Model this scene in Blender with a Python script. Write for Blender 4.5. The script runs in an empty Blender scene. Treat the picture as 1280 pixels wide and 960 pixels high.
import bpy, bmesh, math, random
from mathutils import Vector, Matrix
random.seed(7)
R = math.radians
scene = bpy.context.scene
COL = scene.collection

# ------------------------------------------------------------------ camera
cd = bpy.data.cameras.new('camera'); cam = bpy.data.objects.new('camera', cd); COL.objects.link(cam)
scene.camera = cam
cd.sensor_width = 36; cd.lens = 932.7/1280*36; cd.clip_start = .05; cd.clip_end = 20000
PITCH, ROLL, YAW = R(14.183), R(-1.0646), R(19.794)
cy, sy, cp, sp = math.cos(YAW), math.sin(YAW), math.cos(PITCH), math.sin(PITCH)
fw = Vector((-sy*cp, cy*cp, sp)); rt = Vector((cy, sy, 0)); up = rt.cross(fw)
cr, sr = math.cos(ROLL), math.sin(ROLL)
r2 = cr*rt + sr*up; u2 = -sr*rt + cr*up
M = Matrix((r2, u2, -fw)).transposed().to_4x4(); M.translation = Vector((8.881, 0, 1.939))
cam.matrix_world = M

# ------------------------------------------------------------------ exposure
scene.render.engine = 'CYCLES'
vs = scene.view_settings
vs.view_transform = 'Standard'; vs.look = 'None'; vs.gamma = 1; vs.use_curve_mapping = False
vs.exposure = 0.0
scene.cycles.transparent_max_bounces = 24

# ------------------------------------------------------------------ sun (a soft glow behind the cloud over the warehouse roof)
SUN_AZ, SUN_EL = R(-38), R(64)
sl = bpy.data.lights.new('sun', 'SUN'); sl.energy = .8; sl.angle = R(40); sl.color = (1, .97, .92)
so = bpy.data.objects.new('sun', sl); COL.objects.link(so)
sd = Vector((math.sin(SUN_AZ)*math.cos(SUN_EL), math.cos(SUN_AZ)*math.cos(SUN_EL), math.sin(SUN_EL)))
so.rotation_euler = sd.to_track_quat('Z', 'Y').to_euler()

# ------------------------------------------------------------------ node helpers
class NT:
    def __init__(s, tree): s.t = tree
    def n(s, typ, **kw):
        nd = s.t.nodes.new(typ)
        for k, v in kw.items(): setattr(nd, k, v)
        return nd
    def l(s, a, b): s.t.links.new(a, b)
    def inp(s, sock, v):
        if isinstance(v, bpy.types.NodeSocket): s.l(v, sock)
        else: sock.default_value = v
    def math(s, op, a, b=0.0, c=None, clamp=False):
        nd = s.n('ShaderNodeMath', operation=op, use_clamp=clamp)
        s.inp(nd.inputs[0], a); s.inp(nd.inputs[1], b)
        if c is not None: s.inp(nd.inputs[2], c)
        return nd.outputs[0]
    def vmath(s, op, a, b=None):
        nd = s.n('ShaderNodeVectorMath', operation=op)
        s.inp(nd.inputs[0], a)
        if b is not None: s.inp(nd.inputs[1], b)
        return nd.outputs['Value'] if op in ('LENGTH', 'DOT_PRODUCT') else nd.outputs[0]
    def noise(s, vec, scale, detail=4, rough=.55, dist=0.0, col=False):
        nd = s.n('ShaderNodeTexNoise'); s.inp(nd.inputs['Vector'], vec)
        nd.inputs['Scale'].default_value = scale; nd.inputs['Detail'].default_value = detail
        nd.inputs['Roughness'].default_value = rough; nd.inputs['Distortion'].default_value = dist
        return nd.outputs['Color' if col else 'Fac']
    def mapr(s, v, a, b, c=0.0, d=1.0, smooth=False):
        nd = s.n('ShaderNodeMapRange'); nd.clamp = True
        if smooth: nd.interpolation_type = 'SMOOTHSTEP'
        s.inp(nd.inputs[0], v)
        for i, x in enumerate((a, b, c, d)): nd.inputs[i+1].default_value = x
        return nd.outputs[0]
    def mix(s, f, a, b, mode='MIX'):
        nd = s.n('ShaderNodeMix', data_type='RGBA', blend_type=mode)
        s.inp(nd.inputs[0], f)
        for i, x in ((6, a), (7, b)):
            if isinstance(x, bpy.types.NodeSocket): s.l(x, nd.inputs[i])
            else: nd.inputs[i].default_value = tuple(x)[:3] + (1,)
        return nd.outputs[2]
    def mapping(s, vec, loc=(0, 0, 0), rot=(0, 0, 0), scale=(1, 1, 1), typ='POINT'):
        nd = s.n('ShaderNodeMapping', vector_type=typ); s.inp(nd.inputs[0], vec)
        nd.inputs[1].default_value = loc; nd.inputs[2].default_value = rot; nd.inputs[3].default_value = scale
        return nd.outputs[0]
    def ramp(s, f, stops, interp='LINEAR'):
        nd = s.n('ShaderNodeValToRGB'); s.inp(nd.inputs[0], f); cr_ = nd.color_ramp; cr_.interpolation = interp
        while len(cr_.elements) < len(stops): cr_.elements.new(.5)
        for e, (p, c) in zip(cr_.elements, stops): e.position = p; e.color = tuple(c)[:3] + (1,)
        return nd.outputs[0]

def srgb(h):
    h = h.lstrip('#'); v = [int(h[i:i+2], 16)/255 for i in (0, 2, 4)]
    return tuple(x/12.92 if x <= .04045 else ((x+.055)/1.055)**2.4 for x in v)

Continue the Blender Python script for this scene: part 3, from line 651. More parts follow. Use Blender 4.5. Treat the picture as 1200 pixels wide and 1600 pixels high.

## INSTRUCTION
Make a tally of the lines in this data that include the string "pixels", and answer with that tally alone.

## THE REPLY
2